• Data items:
^^^^
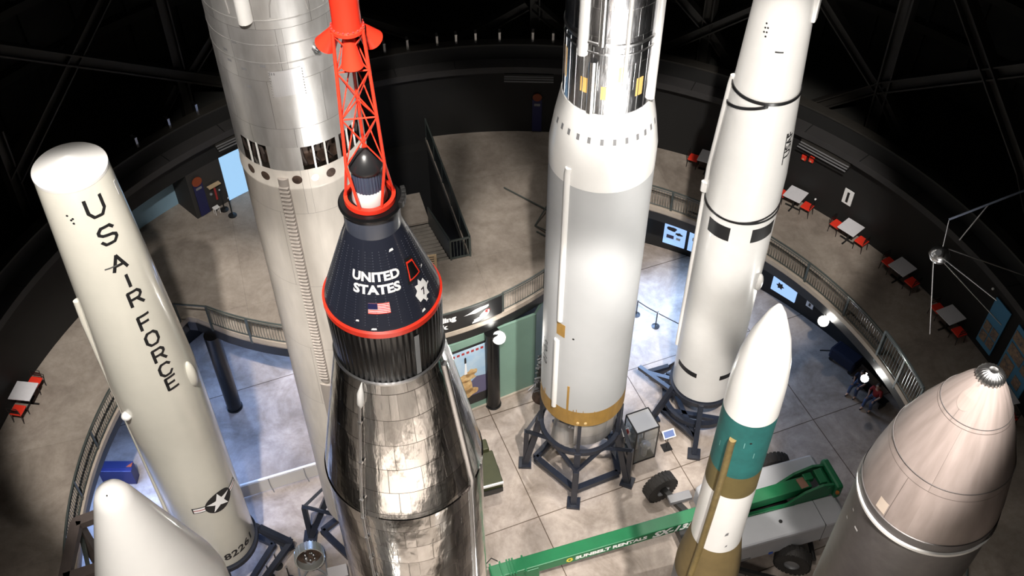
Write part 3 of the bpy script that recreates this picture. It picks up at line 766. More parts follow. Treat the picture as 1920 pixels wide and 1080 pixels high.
for k in range(16):
    a = pi / 2 + k * pi / 8; q = (.19, .13)[k % 2]; bd.append((q * cos(a) * .85, q * sin(a) * 1.1))
wrap(flat_bm([bd]), cf, rad(49), 23.60, .009, step=.03).build('emblem', M['wink'], cap)
put(wrap(text_bm('7', .16, .004), cf, rad(50), 23.57, .013, step=.03), 'emblem_numeral', M['ink'], cap)
for ph, z, s in ((-30, 23.36, .03), (-14, 23.25, .03), (-12, 23.25, .03), (24, 24.5, .04), (50, 23.4, .03), (62, 23.6, .03), (66, 23.9, .03), (41, 23.3, .04)):
    wrap(flat_bm([[(-s, -s * .6), (s, -s * .4), (s * .7, s * .6), (-s * .6, s * .4)]]), cf, rad(ph), z, .007).build('stencil_mark', M['wink'], cap)
MB().lathe([(.40, 25.08), (.475, 25.09), (.485, 25.13), (.46, 25.17), (.40, 25.17), (.2, 25.18)], 64).build('flange', M['gloss_black'], at_, True)
g = MB()
for k in range(5): g.box(P(62 + k * 9, .5, 25.2), (.07, .07, .12), rad(62 + k * 9))
g.build('clamps', M['blackmetal'], at_, bevel=.01)
MB().lathe([(.33, 25.17), (.385, 25.18), (.385, 25.26), (.33, 25.27)], 64, close=True).build('clamp_ring', M['red'], at_, True)
MB().lathe([(.26, 25.2), (.27, 25.22), (.235, 25.44), (.2, 25.44)], 64).build('white_collar', M['white'], at_, True)
MB().lathe([(.232, 25.42), (.22, 25.8), (.2, 25.81)], 180, flute=30, famp=.02).build('antenna_section', mat('slate_blue', (.035, .045, .075), .35), at_, True)
MB().lathe([(.235, 25.78), (.25, 25.8), (.25, 25.86), (.12, 26.05), (0, 26.13)], 64).build('antenna_cap', M['black'], at_, True)
tower = MB()
nodes_z = [25.95, 26.78, 27.55, 28.12]
rr_ = lambda z: .315 - (z - 25.95) * (.315 - .225) / (28.12 - 25.95)
angs = (-62, 58, 178)
leg0 = None
g = MB()
for a in angs: g.tube([P(a, rr_(z), z) for z in (25.95, 28.15)], .024, 10)
tower_o = g.build('escape_tower', M['red'], at_, True, label='red lattice escape tower')
for a in angs:      # splayed feet
    MB().tube([P(a, .315, 25.95), P(a + 34, .355, 25.24)], .022, 8).build('foot_strut', M['red'], tower_o, True)
    MB().tube([P(a, .315, 25.95), P(a - 34, .355, 25.24)], .022, 8).build('foot_strut', M['red'], tower_o, True)
for z in nodes_z[:3]:
    g = MB()
    for a, b in ((0, 1), (1, 2), (2, 0)): g.tube([P(angs[a], rr_(z), z), P(angs[b], rr_(z), z)], .012, 8)
    if z > 26: g.build('crossbar', M['red'], tower_o, True)
    else: g.bm.free()
for z0, z1 in zip(nodes_z, nodes_z[1:]):
    for a, b in ((0, 1), (1, 2), (2, 0)):
        MB().tube([P(angs[a], rr_(z0), z0), P(angs[b], rr_(z1), z1)], .010, 8).build('diagonal', M['red'], tower_o, True)
        MB().tube([P(angs[b], rr_(z0), z0), P(angs[a], rr_(z1), z1)], .010, 8).build('diagonal', M['red'], tower_o, True)
MB().lathe([(.0, 28.1), (.225, 28.12), (.225, 28.17), (.19, 28.18), (.188, 28.3), (.185, 30.6), (.12, 31.2), (0, 31.4)], 48).build('rocket_motor', M['red'], tower_o, True)
g = MB()
for k in range(20): g.sphere(P(k * 18, .21, 28.19), .014, n=8)
g.build('bolts', M['shirt'], tower_o)
for a in (0, 120, 240):
    d = Vector((sin(rad(a)), -cos(rad(a)), 0)); p0 = Vector((0, 0, 28.2)) + d * (.1 if a else .06); p1 = (Vector((0, 0, 27.80)) + d * .36) if a else (Vector((0, 0, 27.62)) + d * .1)
    MB().tube([p0, p0.lerp(p1, .25), p1], [.05, .065, .15], 36, caps=False).tube([p0.lerp(p1, .3), p1], [.05, .142], 36, caps=False).build('nozzle', M['red'], tower_o, True)
# pods and pipes on the tank
MB().tube([P(-34, .97, 21.82), P(-34.5, af(21.6) + .06, 21.6), P(-35, af(21.4) + .05, 21.36), P(-35, af(21.3) + .04, 21.25)], [.008, .06, .065, .02], 16).build('fairing_pod', M['white'], at_, True)
def side(ph, zs, off, rr=.02): return [P(ph(z) if callable(ph) else ph, af(z) + off, z) for z in zs]
pf = lambda z: -36
for dx in (-.7, .7):
    MB().tube([P(pf(z) + dx, af(z) + .05, z) for z in (21.3, 21, 20, 19, 18.4, 16, 12, 5)], .013, 8).build('pipe', M['steelbr'], at_, True)
for z in (20.9, 19.9, 18.9, 18.35, 17.6, 16.8, 16.0): MB().box(P(pf(z), af(z) + .04, z), (.07, .06, .05), rad(pf(z))).build('pipe_bracket', M['steelbr'], at_)
conduit(af, [(rad(50), 2), (rad(50), 18.3), (rad(52), 18.6), (rad(57), 20.5), (rad(62), 21.6)], .12, .07).build('cable_duct', M['steelbr'], at_, True)
MB().lathe([(.93, 21.82), (.965, 21.82), (.965, 21.86), (.93, 21.87)], 96).build('lip_ring', M['steelbr'], at_, True)

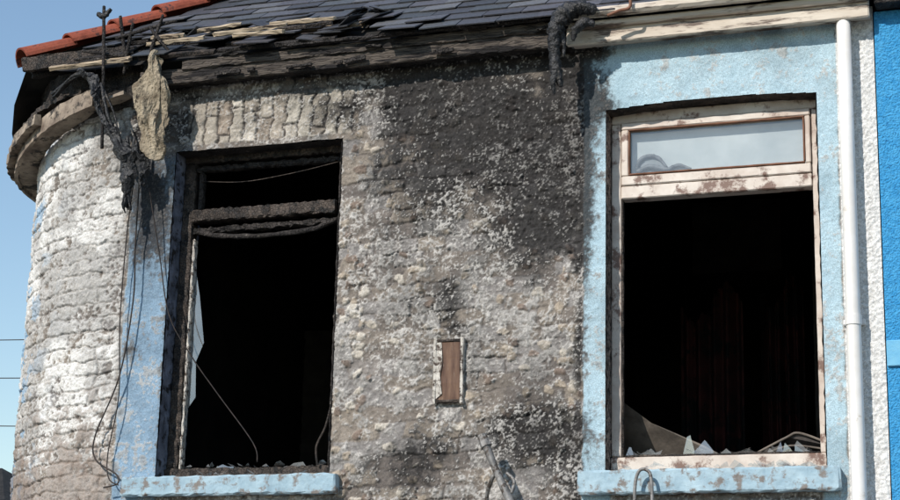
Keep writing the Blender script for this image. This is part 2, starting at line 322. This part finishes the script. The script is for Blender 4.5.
^^^^
Without the images, write out each line of the data verbatim.

Write part 3 of the bpy script that recreates this picture. It picks up at line 766. More parts follow. Treat the picture as 1920 pixels wide and 1080 pixels high.
for k in range(16):
    a = pi / 2 + k * pi / 8; q = (.19, .13)[k % 2]; bd.append((q * cos(a) * .85, q * sin(a) * 1.1))
wrap(flat_bm([bd]), cf, rad(49), 23.60, .009, step=.03).build('emblem', M['wink'], cap)
put(wrap(text_bm('7', .16, .004), cf, rad(50), 23.57, .013, step=.03), 'emblem_numeral', M['ink'], cap)
for ph, z, s in ((-30, 23.36, .03), (-14, 23.25, .03), (-12, 23.25, .03), (24, 24.5, .04), (50, 23.4, .03), (62, 23.6, .03), (66, 23.9, .03), (41, 23.3, .04)):
    wrap(flat_bm([[(-s, -s * .6), (s, -s * .4), (s * .7, s * .6), (-s * .6, s * .4)]]), cf, rad(ph), z, .007).build('stencil_mark', M['wink'], cap)
MB().lathe([(.40, 25.08), (.475, 25.09), (.485, 25.13), (.46, 25.17), (.40, 25.17), (.2, 25.18)], 64).build('flange', M['gloss_black'], at_, True)
g = MB()
for k in range(5): g.box(P(62 + k * 9, .5, 25.2), (.07, .07, .12), rad(62 + k * 9))
g.build('clamps', M['blackmetal'], at_, bevel=.01)
MB().lathe([(.33, 25.17), (.385, 25.18), (.385, 25.26), (.33, 25.27)], 64, close=True).build('clamp_ring', M['red'], at_, True)
MB().lathe([(.26, 25.2), (.27, 25.22), (.235, 25.44), (.2, 25.44)], 64).build('white_collar', M['white'], at_, True)
MB().lathe([(.232, 25.42), (.22, 25.8), (.2, 25.81)], 180, flute=30, famp=.02).build('antenna_section', mat('slate_blue', (.035, .045, .075), .35), at_, True)
MB().lathe([(.235, 25.78), (.25, 25.8), (.25, 25.86), (.12, 26.05), (0, 26.13)], 64).build('antenna_cap', M['black'], at_, True)
tower = MB()
nodes_z = [25.95, 26.78, 27.55, 28.12]
rr_ = lambda z: .315 - (z - 25.95) * (.315 - .225) / (28.12 - 25.95)
angs = (-62, 58, 178)
leg0 = None
g = MB()
for a in angs: g.tube([P(a, rr_(z), z) for z in (25.95, 28.15)], .024, 10)
tower_o = g.build('escape_tower', M['red'], at_, True, label='red lattice escape tower')
for a in angs:      # splayed feet
    MB().tube([P(a, .315, 25.95), P(a + 34, .355, 25.24)], .022, 8).build('foot_strut', M['red'], tower_o, True)
    MB().tube([P(a, .315, 25.95), P(a - 34, .355, 25.24)], .022, 8).build('foot_strut', M['red'], tower_o, True)
for z in nodes_z[:3]:
    g = MB()
    for a, b in ((0, 1), (1, 2), (2, 0)): g.tube([P(angs[a], rr_(z), z), P(angs[b], rr_(z), z)], .012, 8)
    if z > 26: g.build('crossbar', M['red'], tower_o, True)
    else: g.bm.free()
for z0, z1 in zip(nodes_z, nodes_z[1:]):
    for a, b in ((0, 1), (1, 2), (2, 0)):
        MB().tube([P(angs[a], rr_(z0), z0), P(angs[b], rr_(z1), z1)], .010, 8).build('diagonal', M['red'], tower_o, True)
        MB().tube([P(angs[b], rr_(z0), z0), P(angs[a], rr_(z1), z1)], .010, 8).build('diagonal', M['red'], tower_o, True)
MB().lathe([(.0, 28.1), (.225, 28.12), (.225, 28.17), (.19, 28.18), (.188, 28.3), (.185, 30.6), (.12, 31.2), (0, 31.4)], 48).build('rocket_motor', M['red'], tower_o, True)
g = MB()
for k in range(20): g.sphere(P(k * 18, .21, 28.19), .014, n=8)
g.build('bolts', M['shirt'], tower_o)
for a in (0, 120, 240):
    d = Vector((sin(rad(a)), -cos(rad(a)), 0)); p0 = Vector((0, 0, 28.2)) + d * (.1 if a else .06); p1 = (Vector((0, 0, 27.80)) + d * .36) if a else (Vector((0, 0, 27.62)) + d * .1)
    MB().tube([p0, p0.lerp(p1, .25), p1], [.05, .065, .15], 36, caps=False).tube([p0.lerp(p1, .3), p1], [.05, .142], 36, caps=False).build('nozzle', M['red'], tower_o, True)
# pods and pipes on the tank
MB().tube([P(-34, .97, 21.82), P(-34.5, af(21.6) + .06, 21.6), P(-35, af(21.4) + .05, 21.36), P(-35, af(21.3) + .04, 21.25)], [.008, .06, .065, .02], 16).build('fairing_pod', M['white'], at_, True)
def side(ph, zs, off, rr=.02): return [P(ph(z) if callable(ph) else ph, af(z) + off, z) for z in zs]
pf = lambda z: -36
for dx in (-.7, .7):
    MB().tube([P(pf(z) + dx, af(z) + .05, z) for z in (21.3, 21, 20, 19, 18.4, 16, 12, 5)], .013, 8).build('pipe', M['steelbr'], at_, True)
for z in (20.9, 19.9, 18.9, 18.35, 17.6, 16.8, 16.0): MB().box(P(pf(z), af(z) + .04, z), (.07, .06, .05), rad(pf(z))).build('pipe_bracket', M['steelbr'], at_)
conduit(af, [(rad(50), 2), (rad(50), 18.3), (rad(52), 18.6), (rad(57), 20.5), (rad(62), 21.6)], .12, .07).build('cable_duct', M['steelbr'], at_, True)
MB().lathe([(.93, 21.82), (.965, 21.82), (.965, 21.86), (.93, 21.87)], 96).build('lip_ring', M['steelbr'], at_, True)

Keep writing the Blender script for this image. This is part 2, starting at line 322. This part finishes the script. The script is for Blender 4.5.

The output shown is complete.